Esta vez, más solo que la una aunque fue a las diez, y si no fuera por los coches inamovibles en sus sitios de siempre de los últimos días, me quedé loco de lo bien que sonaba la calle: en los quince años y algo que llevo merodeando por el barrio de Duggi esta es la primera ocasión en que escucho que el ambiente está tomado por la música de los pájaros. Me quedé loco de ese estéreo en suelo urbano. Antes esto no lo había percibido ni un domingo por la mañana de Semana Santa con todos los chichas apretadísimos en el sur de la isla. ¡Qué va…! Ha sido fascinante: la gran sorpresa de este seis de once. Es una de las dos gratitudes del día, que ya luego contaré la otra.

Mejor lo hago ya porque la verdad es que ha sido una sorpresa tardía. Es una bobería, pero en los tiempos que corren resulta hasta una heroicidad.
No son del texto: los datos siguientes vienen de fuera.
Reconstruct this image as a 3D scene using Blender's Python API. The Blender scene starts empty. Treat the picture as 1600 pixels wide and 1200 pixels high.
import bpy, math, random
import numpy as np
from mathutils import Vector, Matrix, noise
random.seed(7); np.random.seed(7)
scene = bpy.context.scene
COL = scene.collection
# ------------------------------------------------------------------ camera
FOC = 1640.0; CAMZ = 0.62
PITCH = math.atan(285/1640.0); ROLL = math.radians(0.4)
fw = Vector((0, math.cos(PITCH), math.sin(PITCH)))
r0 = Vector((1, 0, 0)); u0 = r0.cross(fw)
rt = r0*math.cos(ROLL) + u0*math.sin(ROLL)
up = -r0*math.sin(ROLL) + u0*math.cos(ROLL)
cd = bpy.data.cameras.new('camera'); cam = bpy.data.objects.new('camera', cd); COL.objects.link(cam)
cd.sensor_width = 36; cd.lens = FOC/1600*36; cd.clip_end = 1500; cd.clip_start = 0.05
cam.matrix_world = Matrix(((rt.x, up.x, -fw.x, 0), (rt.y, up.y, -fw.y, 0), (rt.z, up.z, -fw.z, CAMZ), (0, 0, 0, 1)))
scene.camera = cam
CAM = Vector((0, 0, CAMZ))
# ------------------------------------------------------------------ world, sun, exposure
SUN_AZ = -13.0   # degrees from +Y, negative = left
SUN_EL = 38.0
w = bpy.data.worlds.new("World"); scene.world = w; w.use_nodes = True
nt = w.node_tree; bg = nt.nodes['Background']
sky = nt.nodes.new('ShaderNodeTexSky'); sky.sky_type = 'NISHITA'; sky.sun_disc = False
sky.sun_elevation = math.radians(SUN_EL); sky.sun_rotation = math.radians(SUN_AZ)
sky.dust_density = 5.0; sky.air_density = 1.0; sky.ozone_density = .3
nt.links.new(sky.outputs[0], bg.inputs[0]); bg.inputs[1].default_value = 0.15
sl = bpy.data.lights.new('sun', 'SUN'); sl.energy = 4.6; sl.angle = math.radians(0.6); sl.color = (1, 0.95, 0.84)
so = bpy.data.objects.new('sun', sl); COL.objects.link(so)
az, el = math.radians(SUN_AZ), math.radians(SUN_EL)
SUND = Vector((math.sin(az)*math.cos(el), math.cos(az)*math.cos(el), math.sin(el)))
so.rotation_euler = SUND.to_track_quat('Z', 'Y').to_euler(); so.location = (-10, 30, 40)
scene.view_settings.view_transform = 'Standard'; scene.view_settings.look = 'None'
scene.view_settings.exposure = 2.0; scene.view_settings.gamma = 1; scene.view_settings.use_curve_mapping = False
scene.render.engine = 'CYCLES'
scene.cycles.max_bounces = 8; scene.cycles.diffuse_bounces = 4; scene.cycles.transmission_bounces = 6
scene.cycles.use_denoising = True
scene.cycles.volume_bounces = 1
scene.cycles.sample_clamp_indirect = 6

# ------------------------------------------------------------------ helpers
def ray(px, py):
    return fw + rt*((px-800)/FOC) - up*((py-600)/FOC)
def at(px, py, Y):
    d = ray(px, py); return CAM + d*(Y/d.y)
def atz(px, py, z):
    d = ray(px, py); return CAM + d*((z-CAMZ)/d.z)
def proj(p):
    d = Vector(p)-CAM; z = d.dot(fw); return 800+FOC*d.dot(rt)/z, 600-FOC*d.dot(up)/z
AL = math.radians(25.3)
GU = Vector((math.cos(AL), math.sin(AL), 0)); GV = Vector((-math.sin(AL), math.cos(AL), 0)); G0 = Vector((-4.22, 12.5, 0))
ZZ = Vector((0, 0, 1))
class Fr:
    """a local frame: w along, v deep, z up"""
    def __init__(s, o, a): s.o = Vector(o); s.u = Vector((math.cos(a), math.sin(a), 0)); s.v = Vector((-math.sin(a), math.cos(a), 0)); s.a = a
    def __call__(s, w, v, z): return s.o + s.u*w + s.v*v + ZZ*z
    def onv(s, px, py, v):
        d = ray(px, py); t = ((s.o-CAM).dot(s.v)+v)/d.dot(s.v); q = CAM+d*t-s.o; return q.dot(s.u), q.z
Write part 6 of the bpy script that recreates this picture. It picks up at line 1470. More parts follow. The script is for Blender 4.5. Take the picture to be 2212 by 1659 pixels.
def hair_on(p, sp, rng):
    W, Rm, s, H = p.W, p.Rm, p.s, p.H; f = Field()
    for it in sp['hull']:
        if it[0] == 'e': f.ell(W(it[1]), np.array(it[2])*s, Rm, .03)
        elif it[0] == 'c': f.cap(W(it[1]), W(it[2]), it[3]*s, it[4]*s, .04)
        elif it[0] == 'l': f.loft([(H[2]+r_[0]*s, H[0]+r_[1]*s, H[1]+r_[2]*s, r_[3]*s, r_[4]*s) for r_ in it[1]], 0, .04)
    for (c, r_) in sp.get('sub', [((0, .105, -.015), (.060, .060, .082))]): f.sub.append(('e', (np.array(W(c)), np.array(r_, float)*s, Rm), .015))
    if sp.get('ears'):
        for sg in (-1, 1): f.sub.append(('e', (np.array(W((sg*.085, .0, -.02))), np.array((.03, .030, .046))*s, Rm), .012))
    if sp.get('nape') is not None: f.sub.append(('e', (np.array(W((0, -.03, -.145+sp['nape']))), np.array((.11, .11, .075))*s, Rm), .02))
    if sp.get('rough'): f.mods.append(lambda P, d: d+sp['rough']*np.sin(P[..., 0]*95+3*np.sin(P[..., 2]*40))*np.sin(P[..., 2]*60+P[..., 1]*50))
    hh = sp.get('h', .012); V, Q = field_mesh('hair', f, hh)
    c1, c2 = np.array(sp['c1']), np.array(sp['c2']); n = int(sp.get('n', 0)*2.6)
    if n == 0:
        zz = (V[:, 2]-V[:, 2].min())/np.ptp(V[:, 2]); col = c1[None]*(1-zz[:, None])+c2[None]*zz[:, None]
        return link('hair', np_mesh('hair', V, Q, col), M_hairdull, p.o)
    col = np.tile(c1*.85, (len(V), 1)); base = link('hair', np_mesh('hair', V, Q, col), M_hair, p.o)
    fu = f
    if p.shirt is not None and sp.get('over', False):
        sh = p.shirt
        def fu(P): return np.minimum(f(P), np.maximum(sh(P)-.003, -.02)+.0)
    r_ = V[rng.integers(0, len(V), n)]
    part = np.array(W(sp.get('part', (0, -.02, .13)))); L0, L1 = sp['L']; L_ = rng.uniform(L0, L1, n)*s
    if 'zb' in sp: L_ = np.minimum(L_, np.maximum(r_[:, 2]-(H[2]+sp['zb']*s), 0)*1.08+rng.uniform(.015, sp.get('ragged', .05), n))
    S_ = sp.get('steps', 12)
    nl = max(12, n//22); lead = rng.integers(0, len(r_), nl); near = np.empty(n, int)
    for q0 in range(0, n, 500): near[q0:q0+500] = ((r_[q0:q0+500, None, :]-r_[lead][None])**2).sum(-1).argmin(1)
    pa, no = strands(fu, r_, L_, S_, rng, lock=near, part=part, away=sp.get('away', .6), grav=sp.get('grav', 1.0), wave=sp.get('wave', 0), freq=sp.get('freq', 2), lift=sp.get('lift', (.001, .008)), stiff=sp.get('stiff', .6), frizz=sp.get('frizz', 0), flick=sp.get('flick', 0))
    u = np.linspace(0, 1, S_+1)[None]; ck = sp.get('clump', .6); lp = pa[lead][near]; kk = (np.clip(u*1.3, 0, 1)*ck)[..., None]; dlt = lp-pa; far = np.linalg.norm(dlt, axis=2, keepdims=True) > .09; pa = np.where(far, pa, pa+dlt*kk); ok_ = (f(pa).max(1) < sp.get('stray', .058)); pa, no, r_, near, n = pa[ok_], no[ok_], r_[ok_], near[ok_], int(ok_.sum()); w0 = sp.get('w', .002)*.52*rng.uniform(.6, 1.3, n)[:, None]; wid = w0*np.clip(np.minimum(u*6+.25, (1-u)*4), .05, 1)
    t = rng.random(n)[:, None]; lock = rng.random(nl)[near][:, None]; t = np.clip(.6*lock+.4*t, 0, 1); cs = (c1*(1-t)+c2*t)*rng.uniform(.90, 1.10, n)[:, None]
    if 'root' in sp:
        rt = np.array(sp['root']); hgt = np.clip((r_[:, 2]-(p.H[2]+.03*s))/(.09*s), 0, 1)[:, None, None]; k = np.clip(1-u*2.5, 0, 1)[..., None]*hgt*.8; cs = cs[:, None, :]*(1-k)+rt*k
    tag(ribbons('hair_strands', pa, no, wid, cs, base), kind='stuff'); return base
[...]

Hoy he comprobado que algunos vecinos de la torre gemela de viviendas, no en el undécimo, que es mi piso, sino en el duodécimo, que es su ático, aprovechan la azotea para darse unos paseos con auriculares puestos que duran toda la tarde.

Hilvanan kilómetros y kilómetros todos los días a una altitud considerable para tratarse de una ciudad costera como es Santa Cruz de Tenerife. Me han dado envidia por ese campo de fútbol que tienen encima de tanto hormigón armado, pero más todavía por el espacio libre, de puro terraceo, disponible para tomar un buen vino acompañado de charla lenta y observación astronómica sin artilugios colocados junto a los ojos, ahora que el cielo se deja amar.

Ahora miro a través de mi ventana indiscreta del ala oeste y ella sigue allí. Da vueltas y vueltas y no sé si escucha música o señal de radio. No lo sé, pero tal y como se han puesto los días, con sonido celestial de la naturaleza, yo me quitaba esos tapones de los oídos. Esa terraza, para unos vinos tardíos y un diálogo que resuelva el mundo, será lo mejor de lo mejor. Para esto sí echo de menos esa azotea hoy tan preciada, tan perseguida y tan poco comunitaria en el mismo corazón de la ciudad, en esto que conocemos con el bonito nombre de Duggi.

Esa azotea dará alguna sorpresa más, esto seguro, y yo estaré pendiente de lo que allí ocurra. Con la máquina pica-pica fuera de plano, no me queda más remedio que optar por ese alimento, que ya verán que será jugoso.

Lo tengo que dejar aquí porque llega el momento de los aplausos, a los que siempre me apunto y además lo hago con máxima intensidad. En nada empiezan y ya estoy dando palmas conforme camino hacia el lado sur de la casa, la parte desde la que mejor se ve el tan triste barranco.

Me voy a negro porque ahora sí me tengo que poner con otra cosa. Es el teletrabajo, amigos.